Widowland
England, April 1953. But this is a quite different country – one that succumbed to Germany in 1940 and has since been under occupation. Rose Ransom, aged 29, works in the Ministry of Culture in Whitehall. There is a gender imbalance with two women for every man – the men either killed in the fighting or sent to work “on the mainland” for the German cause. All women are allocated a caste according to their racial characteristics and intellect, the Nordic-Aryan features being most favoured. Rose was classified in the highest category (known informally as Gelis, in honour of The Leader’s niece Geli Raubal), which gives her a relatively high-ranking post for a British citizen. She is given the Orwellian task of ‘editing’ novels from the English fictional canon to make them in line with the current ideology, i.e., primarily to amend and downgrade the role of intelligent and capable women and other undesirables, such as Heathcliff in Wuthering Heights and characters in Little Women. And then Rose is tasked to investigate some resistance activity in the so-called Widowlands – a run-down area of Oxford where widows, spinsters, and other elderly (and hence considered useless) women have to live in very spartan conditions.

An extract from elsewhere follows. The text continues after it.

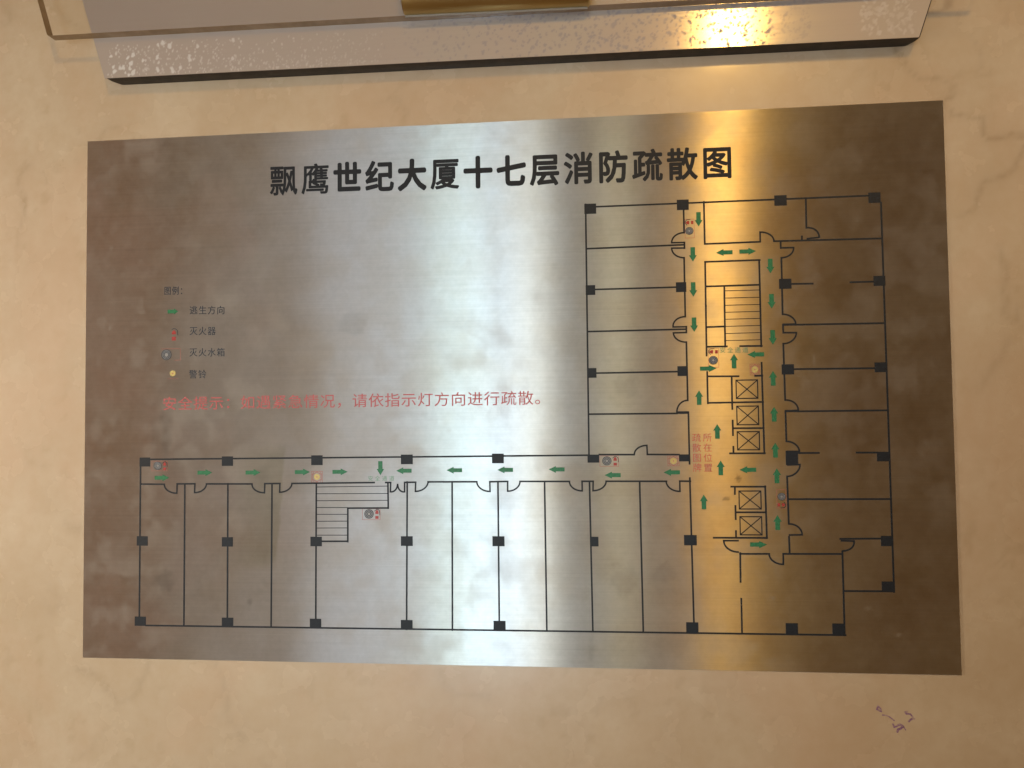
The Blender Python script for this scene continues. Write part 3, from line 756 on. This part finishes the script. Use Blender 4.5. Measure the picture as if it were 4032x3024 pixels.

As always with alternate histories there has to be a substantial back-story, so that the reader is informed of how affairs have developed and the divergence from the actual course of history. This is well-researched and entirely plausible, giving an air of verisimilitude to the narrative. There is occasional use of 21st-century phrases such as ‘politically correct’ and ‘back in the day’ which probably would not have been deployed by citizens of an occupied UK in the early 1950s. Nonetheless this is an excellent work of fiction, both entertaining and intelligent, with an absorbing and enjoyable storyline.